Das Gericht muss sowohl gesetzliche Ablehnungsgründe als auch die sogenannte “Besorgnis der Befangenheit” beachten. Während gesetzliche Ablehnungsgründe von Amts wegen zu berücksichtigen sind, muss die Besorgnis der Befangenheit durch Antrag und entsprechenden Tatsachenvortrag der betroffenen Partei oder deren Anwalt glaubhaft gemacht werden.

Ausschlussgründe für die Ausübung vom Richteramt

Bei zivilen Verfahren schließt § 41 der Zivilprozessordnung (ZPO) einen Richter von der Ausübung des Richteramtes aus, wenn er selbst Partei ist oder in einem bestimmten Verhältnis zu einer Partei steht, in Verfahren seines Ehepartners oder Lebenspartners beteiligt ist, oder in Sachen einer Person, zu der er in einer geraden oder seitlichen Linie verwandt oder verschwägert ist. Ähnliche Regelungen gelten, wenn der Richter als Prozessbevollmächtigter, Beistand, Zeuge, Sachverständiger, in einem schiedsrichterlichen Verfahren oder bei überlangen Gerichtsverfahren mitgewirkt hat oder in Mediationsverfahren oder anderen Verfahren der außergerichtlichen Konfliktbeilegung beteiligt war.

In anderen Verfahrensordnungen gelten die zivilprozessualen Ausschlussgründe entsprechend (§ 54 VwGO, § 60 SGG, § 51 FGO). Es besteht auch ein Ausschlussgrund, wenn der Richter in einem vorausgegangenen behördlichen Verfahren mitgewirkt hat.

Im Strafprozess schließt § 22 der Strafprozessordnung (StPO) einen Richter aus, wenn er selbst durch die Straftat verletzt ist, wenn er in einem bestimmten Verhältnis zum Beschuldigten oder zum Verletzten steht, in der Sache als Beamter der Staatsanwaltschaft, Polizeibeamter, Anwalt des Verletzten oder Verteidiger tätig war, oder als Zeuge oder Sachverständiger vernommen wurde, oder an einer durch ein Rechtsmittel oder einen Antrag auf Wiederaufnahme des Verfahrens angefochtenen Entscheidung mitgewirkt hat.
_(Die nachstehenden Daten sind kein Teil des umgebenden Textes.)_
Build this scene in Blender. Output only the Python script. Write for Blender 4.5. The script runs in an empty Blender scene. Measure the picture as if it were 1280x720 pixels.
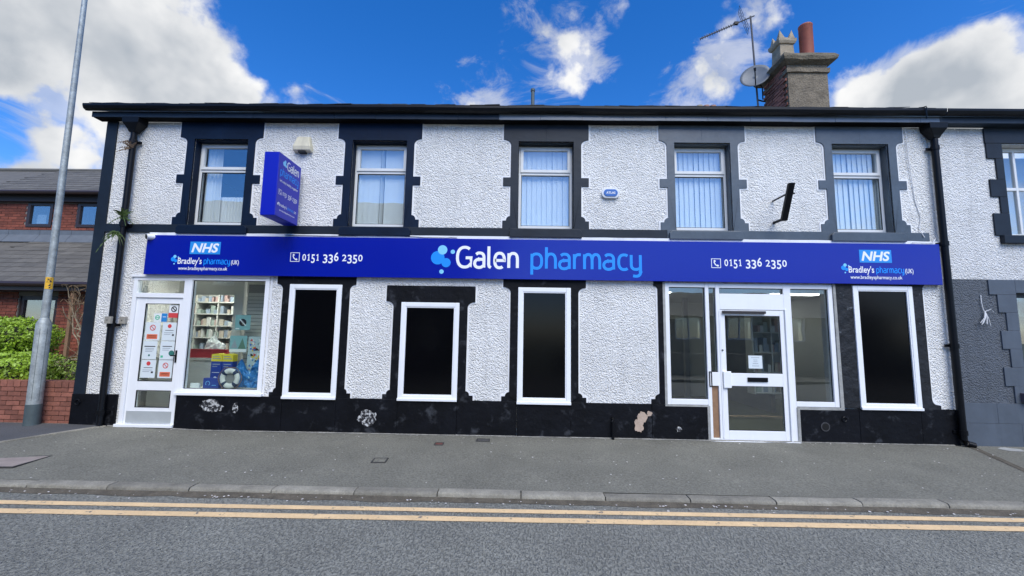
import bpy, bmesh, math, random
from mathutils import Vector, noise as mn
random.seed(7)
S = bpy.context.scene
COL = S.collection
R = math.radians
# ------------------------------------------------------------------ camera
D, H = 6.83, 1.686
pitch, yaw, roll = math.atan(56.6/520), R(1.0), 0.0158
cam_d = bpy.data.cameras.new('camera'); cam = bpy.data.objects.new('camera', cam_d); COL.objects.link(cam)
cam_d.sensor_width = 36; cam_d.lens = 520/1280*36; cam_d.clip_start = 0.05; cam_d.clip_end = 3000
fw = Vector((-math.sin(yaw)*math.cos(pitch), math.cos(yaw)*math.cos(pitch), math.sin(pitch)))
r0 = Vector((math.cos(yaw), math.sin(yaw), 0)); u0 = r0.cross(fw)
rt = r0*math.cos(roll)+u0*math.sin(roll); up = -r0*math.sin(roll)+u0*math.cos(roll)
from mathutils import Matrix
cam.matrix_world = Matrix(((rt.x, up.x, -fw.x, 0), (rt.y, up.y, -fw.y, -D), (rt.z, up.z, -fw.z, H), (0, 0, 0, 1)))
S.camera = cam
S.render.resolution_x, S.render.resolution_y = 1024, 576
S.view_settings.view_transform = 'Standard'; S.view_settings.look = 'None'
S.view_settings.exposure = 0.62; S.view_settings.gamma = 1
# ------------------------------------------------------------------ sun and sky
SUN_EL, SUN_AZ = R(50), R(162)          # azimuth measured clockwise from +Y (the facade normal points to -Y)
sl = bpy.data.lights.new('sun', 'SUN'); so = bpy.data.objects.new('sun', sl); COL.objects.link(so)
sl.energy = 2.45; sl.angle = R(48); sl.color = (1, .975, .88)
sd = Vector((math.sin(SUN_AZ)*math.cos(SUN_EL), math.cos(SUN_AZ)*math.cos(SUN_EL), math.sin(SUN_EL)))
so.rotation_euler = sd.to_track_quat('Z', 'Y').to_euler(); so.location = sd*60
W = bpy.data.worlds.new('World'); S.world = W; W.use_nodes = True
nt = W.node_tree; nt.nodes.clear()
def N(t, **k):
    n = nt.nodes.new(t)
    for a, b in k.items(): setattr(n, a, b)
    return n
def L(a, b): nt.links.new(a, b)
def M(op, a, b=None, c=None, clamp=False):
    n = N('ShaderNodeMath', operation=op, use_clamp=clamp)
    for i, v in enumerate((a, b, c)):
        if v is None: continue
        if isinstance(v, (int, float)): n.inputs[i].default_value = v
        else: L(v, n.inputs[i])
    return n.outputs[0]
def SS(v, a, b, lo=0., hi=1.):
    n = N('ShaderNodeMapRange', interpolation_type='SMOOTHSTEP')
    L(v, n.inputs[0]); n.inputs[1].default_value = a; n.inputs[2].default_value = b
    n.inputs[3].default_value = lo; n.inputs[4].default_value = hi
    return n.outputs[0]
sky = N('ShaderNodeTexSky', sky_type='NISHITA', sun_disc=False, sun_elevation=SUN_EL, sun_rotation=SUN_AZ)
sky.air_density = 1.0; sky.dust_density = .4; sky.ozone_density = 2.5
hs = N('ShaderNodeHueSaturation'); hs.inputs['Saturation'].default_value = 1.38; hs.inputs['Value'].default_value = 1.0
L(sky.outputs[0], hs.inputs['Color'])
tc = N('ShaderNodeTexCoord'); DV = tc.outputs['Generated']
def fbm(scale, detail, rough=.55, dist=0., off=(0, 0, 0), sc=(1, 1, 1)):
    mp = N('ShaderNodeMapping'); mp.inputs['Location'].default_value = off; mp.inputs['Scale'].default_value = sc
    L(DV, mp.inputs[0])
    n = N('ShaderNodeTexNoise'); L(mp.outputs[0], n.inputs['Vector'])
    n.inputs['Scale'].default_value = scale; n.inputs['Detail'].default_value = detail
    n.inputs['Roughness'].default_value = rough; n.inputs['Distortion'].default_value = dist
    return n.outputs['Fac']
# clouds: (direction, inner radius, outer radius in degrees, weight)
blobs = [((-.671, .60, .440), 5, 14, .34), ((-.76, .52, .38), 4, 17, .30), ((-.60, .683, .420), 2, 7, .22), ((-.62, .62, .48), 2, 7, .20),
         ((-.756, .594, .225), 2, 7, .26), ((-.526, .733, .425), 1, 4, .24), ((-.57, .71, .40), 1, 5, .20),
         ((-.79, .55, .275), 1, 5, -.34), ((-.74, .60, .30), 1, 4.5, -.26),
         ((.12, .782, .608), 1, 8, .25), ((.09, .83, .54), 1, 6, .18), ((-.117, .852, .490), 1, 6, .17), ((-.01, .80, .60), 1, 4.5, .19), ((.04, .83, .56), 1, 4, -.06),
         ((.335, .79, .500), 1, 6, .27), ((.42, .72, .55), 1, 7, .19), ((.43, .69, .58), 1, 6, .08),
         ((.662, .623, .390), 3, 9, .32), ((.74, .563, .370), 3, 11, .34), ((.60, .68, .400), 1, 6, .30), ((.66, .60, .43), 1, 5, .16),
         ((-.379, .794, .440), 1, 7, .22), ((-.47, .77, .43), 1, 5, .20), ((-.20, .85, .475), 1, 6, .18),
         ((-.318, .749, .600), 5, 13, -.22), ((-.24, .81, .55), 3, 8, -.12), ((.25, .76, .58), 2, 6, -.16), ((.58, .58, .57), 4, 10, -.26), ((.70, .56, .50), 2, 7, -.30), ((.50, .70, .50), 1, 5, -.14),
         ((.66, -.74, .14), 5, 22, .30), ((.45, -.78, .44), 10, 30, -.14), ((-.50, -.75, .42), 10, 34, -.26)]
bias = None
for d, ri, ro, w in blobs:
    v = Vector(d).normalized()
    dp = N('ShaderNodeVectorMath', operation='DOT_PRODUCT'); L(DV, dp.inputs[0]); dp.inputs[1].default_value = v
    s = SS(dp.outputs['Value'], math.cos(R(ro)), math.cos(R(ri)), 0, w)
    bias = s if bias is None else M('ADD', bias, s)
big = fbm(1.6, 3, .5, 0, (3.1, 1.7, .4))
def puffs(scale, off):
    mp = N('ShaderNodeMapping'); mp.inputs['Location'].default_value = off; L(DV, mp.inputs[0])
    wn = N('ShaderNodeTexNoise'); wn.inputs['Scale'].default_value = 9; wn.inputs['Detail'].default_value = 4; L(mp.outputs[0], wn.inputs['Vector'])
    sc_ = N('ShaderNodeVectorMath', operation='SCALE'); L(wn.outputs['Color'], sc_.inputs[0]); sc_.inputs['Scale'].default_value = .12
    ad = N('ShaderNodeVectorMath', operation='ADD'); L(mp.outputs[0], ad.inputs[0]); L(sc_.outputs[0], ad.inputs[1])
    v = N('ShaderNodeTexVoronoi', feature='F1'); L(ad.outputs[0], v.inputs['Vector']); v.inputs['Scale'].default_value = scale; v.inputs['Detail'].default_value = 1.5; v.inputs['Roughness'].default_value = .5
    return v.outputs['Distance']
puff = puffs(11, (2, 5, 1))
fine = fbm(6.5, 12, .62, .0, (1.3, 4.2, 2.2))
lit = fbm(5.0, 4, .55, .35, (1.3-.10, 4.2-.06, 2.2+.16))
soft = fbm(5.0, 4, .55, .35, (1.3, 4.2, 2.2))
dens_n = M('ADD', M('ADD', M('MULTIPLY', M('SUBTRACT', fine, .5), 1.15), M('MULTIPLY', big, .30)), M('ADD', bias, M('SUBTRACT', .425, M('MULTIPLY', puff, .34))))
alpha = M('POWER', SS(dens_n, .50, .77), 1.1)
strk = fbm(7.0, 9, .66, .6, (4.1, .2, 3.3), (1.0, 1.0, 1.9))
wisp = M('MULTIPLY', SS(M('ADD', M('MULTIPLY', M('SUBTRACT', strk, .5), 4.2), M('MULTIPLY', bias, 2.4)), .30, 1.25), .60)
alpha = M('MAXIMUM', alpha, wisp)
relief = M('ADD', M('MULTIPLY', M('SUBTRACT', lit, soft), 1.8), M('MULTIPLY', puff, .5))
shade = M('ADD', M('ADD', M('MULTIPLY', SS(dens_n, .72, 1.15), .40), relief), M('MULTIPLY', SS(fbm(3.2, 5, .6, .2, (9, 2, 5)), .42, .72), .40), clamp=True)
cc = N('ShaderNodeMix', data_type='RGBA'); L(shade, cc.inputs['Factor'])
cc.inputs['A'].default_value = (6.4, 6.4, 6.4, 1); cc.inputs['B'].default_value = (3.0, 3.3, 3.7, 1)
mx = N('ShaderNodeMix', data_type='RGBA'); L(alpha, mx.inputs['Factor']); tn = N('ShaderNodeVectorMath', operation='MULTIPLY'); L(hs.outputs[0], tn.inputs[0]); tn.inputs[1].default_value = (.98, 1.08, 1.42); L(tn.outputs[0], mx.inputs['A']); L(cc.outputs['Result'], mx.inputs['B'])
bg = N('ShaderNodeBackground'); bg.inputs['Strength'].default_value = 0.10; L(mx.outputs['Result'], bg.inputs['Color'])
wo = N('ShaderNodeOutputWorld'); L(bg.outputs[0], wo.inputs[0])

# ------------------------------------------------------------------ materials
MATS = {}
def mat(name, col, rough=.6, bump=None, var=None, coat=0, metal=0, rnd=0, spec=.5, emit=None, col2=None, mask=None, streak=None):
    """bump=(scale,strength,distance[,detail]); var=(scale, amount); rnd=value spread per object;
       mask=(scale, threshold, softness) blends to col2; streak=(amount) vertical weather streaks"""
    if name in MATS: return MATS[name]
    m = bpy.data.materials.new(name); m.use_nodes = True; t = m.node_tree; b = t.nodes['Principled BSDF']
    b.inputs['Roughness'].default_value = rough; b.inputs['Metallic'].default_value = metal
    b.inputs['Specular IOR Level'].default_value = spec
    b.inputs['Coat Weight'].default_value = coat; b.inputs['Coat Roughness'].default_value = .12
    def n(ty, **k):
        q = t.nodes.new(ty)
        for a, v in k.items(): setattr(q, a, v)
        return q
    tcn = n('ShaderNodeTexCoord'); obj = tcn.outputs['Object']
    if rnd:   # shift texture per object
        oi = n('ShaderNodeObjectInfo'); sc = n('ShaderNodeVectorMath', operation='SCALE'); 
        cb = n('ShaderNodeCombineXYZ')
        for i in range(3): t.links.new(oi.outputs['Random'], cb.inputs[i])
        t.links.new(cb.outputs[0], sc.inputs[0]); sc.inputs['Scale'].default_value = 37.
        ad = n('ShaderNodeVectorMath', operation='ADD'); t.links.new(obj, ad.inputs[0]); t.links.new(sc.outputs[0], ad.inputs[1]); obj = ad.outputs[0]
    def nz(scale, detail=4, rough=.6, dist=0, sc3=None):
        v = obj
        if sc3:
            mp = n('ShaderNodeMapping'); mp.inputs['Scale'].default_value = sc3; t.links.new(obj, mp.inputs[0]); v = mp.outputs[0]
        q = n('ShaderNodeTexNoise'); t.links.new(v, q.inputs['Vector']); q.inputs['Scale'].default_value = scale
        q.inputs['Detail'].default_value = detail; q.inputs['Roughness'].default_value = rough; q.inputs['Distortion'].default_value = dist
        return q.outputs['Fac']
    def mr(v, a, b_, lo, hi, smooth=True):
        q = n('ShaderNodeMapRange', interpolation_type='SMOOTHSTEP' if smooth else 'LINEAR'); t.links.new(v, q.inputs[0])
        for i, x in enumerate((a, b_, lo, hi)): q.inputs[i+1].default_value = x
        return q.outputs[0]
    rgb = n('ShaderNodeRGB'); rgb.outputs[0].default_value = (*col, 1); c = rgb.outputs[0]
    def mulv(c, f):
        q = n('ShaderNodeVectorMath', operation='SCALE'); t.links.new(c, q.inputs[0]); t.links.new(f, q.inputs['Scale']); return q.outputs[0]
    def mixc(c, c2, f):
        q = n('ShaderNodeMix', data_type='RGBA'); t.links.new(f, q.inputs['Factor']); t.links.new(c, q.inputs['A'])
        q.inputs['B'].default_value = (*c2, 1); return q.outputs['Result']
    if var:
        c = mulv(c, mr(nz(var[0], 6), .3, .7, 1-var[1], 1+var[1], False))
        if len(var) > 2: c = mulv(c, mr(nz(var[2], 3, .7), .3, .7, 1-var[3], 1+var[3], False))
    if streak: c = mulv(c, mr(nz(1.0, 5, .6, 0, (5, 5, .5)), .5, .75, 1, 1-streak))
    if rnd: c = mulv(c, mr(oi.outputs['Random'], 0, 1, 1-rnd, 1+rnd, False))
    if mask: c = mixc(c, col2, mr(nz(mask[0], 8, .65, .3), mask[1], mask[1]+mask[2], 0, 1))
    t.links.new(c, b.inputs['Base Color'])
    if emit: b.inputs['Emission Color'].default_value = (*emit[0], 1); b.inputs['Emission Strength'].default_value = emit[1]
    if bump:
        bp = n('ShaderNodeBump'); bp.inputs['Strength'].default_value = bump[1]; bp.inputs['Distance'].default_value = bump[2]
        t.links.new(nz(bump[0], bump[3] if len(bump) > 3 else 3, .55, bump[4] if len(bump) > 4 else 0), bp.inputs['Height']); t.links.new(bp.outputs[0], b.inputs['Normal'])
    MATS[name] = m
    return m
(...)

Ein Richter kann wegen der Besorgnis der Befangenheit abgelehnt werden, wenn ein Grund vorliegt, der geeignet ist, Misstrauen gegen die Unparteilichkeit eines Richters zu rechtfertigen (§§ 24 Abs. 2 StPO, 41 ff ZPO). Dabei ist die Sicht eines vernünftigen Dritten maßgeblich (BVerfG, Urteil v. 16.2.1995, 2 BvR 1852/94).

In der Praxis haben sich verschiedene Fallgruppen entwickelt die die Besorgnis der Befangenheit begründen können, darunter Verfahrensfehler und skeptische Äußerungen über das Prozessverhalten von Verfahrensbeteiligten, ein besonderes Näheverhältnis des Richters zu Verfahrensbeteiligten oder die Mitwirkung des Richters an Vorentscheidungen oder sonstige Vorbefassungen mit der zu entscheidenden Sache.